In certain circumstances, the Board of Directors may, at its option, exchange Rights (other than Rights held by the acquiring person or group) for shares of
common stock or shares of Junior Preferred Stock at specified exchange rates. In addition, the Company will be entitled to redeem the Rights at $.001 per
Right at any time before a person or group has acquired 15% or more of the Company's outstanding common stock.
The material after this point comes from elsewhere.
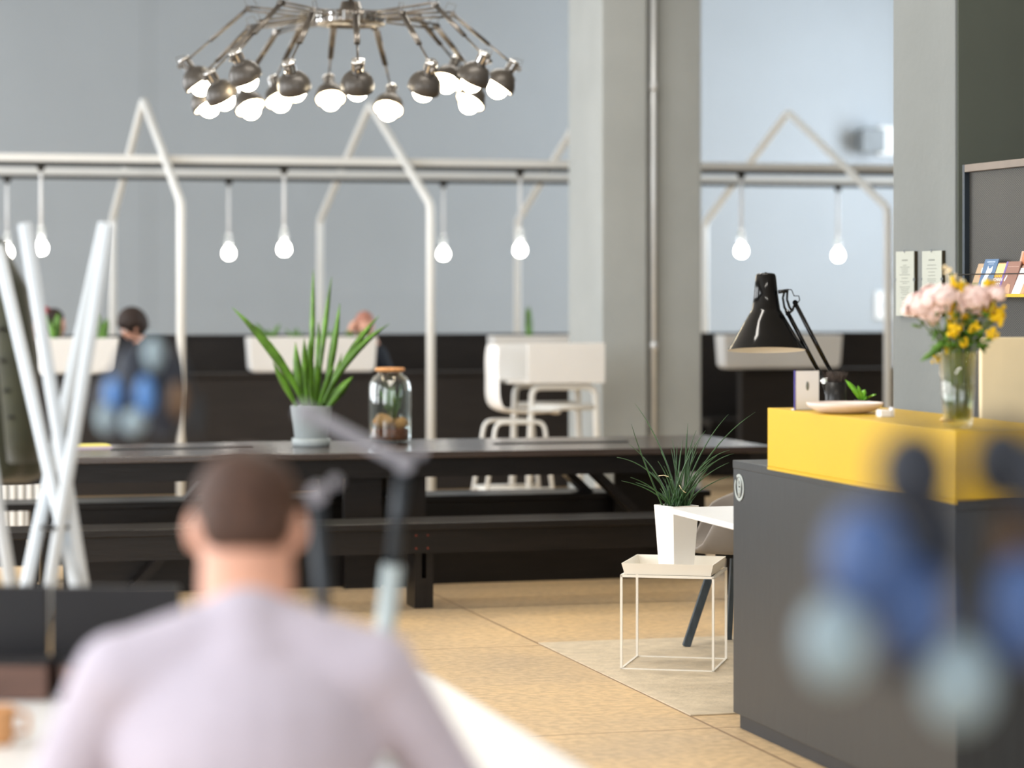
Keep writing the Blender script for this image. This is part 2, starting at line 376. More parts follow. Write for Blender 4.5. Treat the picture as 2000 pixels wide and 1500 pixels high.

The Rights expire on November 29, 2005.
The Board of Directors may amend the terms of the Rights to lower the 15% acquisition threshold to not less than the greater of (a) any percentage greater
than the largest percentage of common stock known by the Company to be owned by any person (other than Michael S. Dell) or (b) 10%.
Neither the ownership nor the further acquisition of common stock by Michael S. Dell will cause the Rights to become exercisable or nonredeemable or will
trigger the other features of the Rights.
NOTE 5 — Benefit Plans
Stock Option Plans — The Compensation Committee of the Board of Directors administers the Company's three stock option plans: the Dell Computer
Corporation Incentive Plan (the "1994 Incentive Plan"), the Dell Computer Corporation 1998 Broad-Based Stock Option Plan (the "Broad-Based Plan"), and
the Dell Computer Corporation 2002 Long-Term Incentive Plan (the "2002 Incentive Plan", collectively the "Options Plans"). The 1994 Incentive Plan and
2002 Incentive Plan provide for the granting of stock-based incentive awards to the Company's directors (including the nonemployee directors), executive
officers and key employees and to certain of its consultants and advisors, while the Broad-Based Plan provides for the award of stock options to non-executive
employees.
The Company is permitted to grant either incentive stock options within the meaning of Section 422 of the Internal Revenue Code or nonqualified options
under the 1994 Incentive Plan and the 2002 Incentive Plan. The Company granted only nonqualified stock options under the Broad-Based Plan. Under each of
the Option Plans, the right to purchase shares pursuant to existing stock option agreements typically vests pro-rata at each option anniversary date over a five-
year period. The options are generally granted at fair market value and must be exercised within ten years from the date of grant.